Gombrich's commentary on this attempt at communication with alien beings highlights the importance of what semioticians call codes. The concept of the 'code' is fundamental in semiotics. Whilst Saussure dealt only with the overall code of language, he did of course stress that signs are not meaningful in isolation, but only when they are interpreted in relation to each other.

It was another linguistic structuralist, Roman Jakobson, who emphasized that the production and interpretation of texts depends upon the existence of codes or conventions for communication (Jakobson 1971). Since the meaning of a sign depends on the code within which it is situated, codes provide a framework within which signs make sense. Indeed, we cannot grant something the status of a sign if it does not function within a code."

You get the idea. Hah, so much for the space drawing... oh well, it must have made the cosmologists launching the spacecraft feel good, or maybe it was done to impress the public?

Well, dear reader, hopefully I have included enough to give you a taste of both semiotics and of Chandler's intro to it.

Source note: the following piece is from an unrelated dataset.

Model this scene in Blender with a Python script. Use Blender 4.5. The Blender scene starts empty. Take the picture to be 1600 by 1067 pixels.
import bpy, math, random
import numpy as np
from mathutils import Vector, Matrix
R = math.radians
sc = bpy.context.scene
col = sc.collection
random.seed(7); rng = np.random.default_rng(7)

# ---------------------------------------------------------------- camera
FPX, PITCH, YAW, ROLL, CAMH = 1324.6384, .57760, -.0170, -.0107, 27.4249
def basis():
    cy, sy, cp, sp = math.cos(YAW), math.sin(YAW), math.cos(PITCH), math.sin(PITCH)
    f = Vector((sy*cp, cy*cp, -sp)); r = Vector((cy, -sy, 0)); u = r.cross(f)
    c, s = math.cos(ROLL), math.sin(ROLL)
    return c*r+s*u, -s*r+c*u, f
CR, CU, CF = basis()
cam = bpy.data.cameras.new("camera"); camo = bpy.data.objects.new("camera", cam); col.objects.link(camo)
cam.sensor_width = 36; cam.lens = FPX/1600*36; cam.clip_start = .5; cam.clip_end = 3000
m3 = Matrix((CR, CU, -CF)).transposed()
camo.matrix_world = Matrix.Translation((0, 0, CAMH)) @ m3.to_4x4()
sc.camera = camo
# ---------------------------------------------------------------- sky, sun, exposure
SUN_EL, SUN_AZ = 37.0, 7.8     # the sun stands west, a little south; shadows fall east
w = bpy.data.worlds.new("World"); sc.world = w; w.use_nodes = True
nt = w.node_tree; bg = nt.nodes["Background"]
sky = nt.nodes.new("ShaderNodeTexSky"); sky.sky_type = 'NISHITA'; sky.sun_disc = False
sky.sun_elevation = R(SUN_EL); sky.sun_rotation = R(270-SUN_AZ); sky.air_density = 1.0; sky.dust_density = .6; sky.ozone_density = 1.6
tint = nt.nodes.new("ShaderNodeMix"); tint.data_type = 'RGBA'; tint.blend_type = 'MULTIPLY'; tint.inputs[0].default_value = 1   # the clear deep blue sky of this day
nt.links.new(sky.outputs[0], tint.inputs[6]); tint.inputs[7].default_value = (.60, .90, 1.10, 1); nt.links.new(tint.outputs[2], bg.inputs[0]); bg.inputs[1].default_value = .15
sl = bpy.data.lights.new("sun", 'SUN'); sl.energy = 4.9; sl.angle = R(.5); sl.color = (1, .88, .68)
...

I do understand if you decide it's all a bit much though, even broken up into simple bits a la Chandler. It is for me, I must admit - I can only handle so much at a time. Still, in my opinion, (but I am no semiotician, mind), this is one of your best bets to lead you into the world of signs. There are some good books discussing content analysis and discourse analysis out there of course, but to me, this work is as far I have found up to now, the most encompassing when it comes to the subject of semiotics in particular.